Drakkar : "source anonyme" à l'Elysée
Daniel Schneidermann - - 0 commentaires
La nouvelle est passée un peu inaperçue
, à
la veille du 14 juillet. Mais on a entendu "une source à l'Elysée"
informer la bonne presse que la Syrie n'était pour rien, dans
l'attentat du Drakkar, qui a coûté la vie à 58 soldats français en
1983. On le mettait sur le dos de la Syrie, mais c'était l'Iran. Le
régime du papa de notre invité du lendemain, lui, n'était responsable
"que" de l'assassinat de l'ambassadeur français Louis Delamare. |
Une révélation tellement sensationnelle que même le ministre de la Défense, apparemment, n'était pas au courant. La révélation a été reprise sur les sites des journaux les plus sérieux. Seul le quotidien libanais L'Orient le Jour a noté "l'incroyable maladresse" de cette confidence anonyme (cette réaction livrant d'ailleurs une des raisons possibles de l'anonymat).

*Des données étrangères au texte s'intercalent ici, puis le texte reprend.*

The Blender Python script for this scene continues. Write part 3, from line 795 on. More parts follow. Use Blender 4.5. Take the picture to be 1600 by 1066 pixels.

Extraordinaire timing. Voilà un attentat commis en 1983, contre des militaires français. La lumière n'a jamais été faite, aucune enquête sérieuse n'a pu évidemment être entreprise, mais on soupçonne le Hezbollah, avec le soutien logistique de l'Iran et de la Syrie. Et soudain, 25 ans plus tard, l'enquête débouche. Ce n'était pas une jeune yougoslave. Non. C'était l'Iran, mon cher Watson. Vivent les invitations, qui accélèrent les enquêtes !
La deuxième étrangeté de cette opération de communication, c'est l'anonymat de cette source élyséenne. Dans cette maison de verre, dans laquelle le chef dit ce qu'il fait, et fait ce qu'il dit, et ne triche pas, et ne truque pas, il se trouve maintenant des "sources" pour demander aux journalistes le "off", comme avant la Rupture ? Mais qui peut bien être cette source ? Aux amateurs d'énigmes, je ne saurais trop recommander la transcription du Monde.fr. La voici. "Le Drakkar, c'est pas la Syrie. Franchement, j'ai beaucoup de respect pour tout le monde, mais pourquoi dit-on des choses fausses." : ainsi Le Monde.fr transcrit-il les confidences de la "source" à plusieurs journalistes. Hum hum ! Cette négation mangée, ce "franchement" : Le Monde aime apparemment les masques transparents. On croit entendre le son de la voix. Nicolas Sarkozy a ainsi tous les éléments en main pour tenter d'identifier la "source", avec autant de diligence que les pirates de "Surcouf". On pourra ainsi recueillir à la "source" ces nouvelles informations sensationnelles.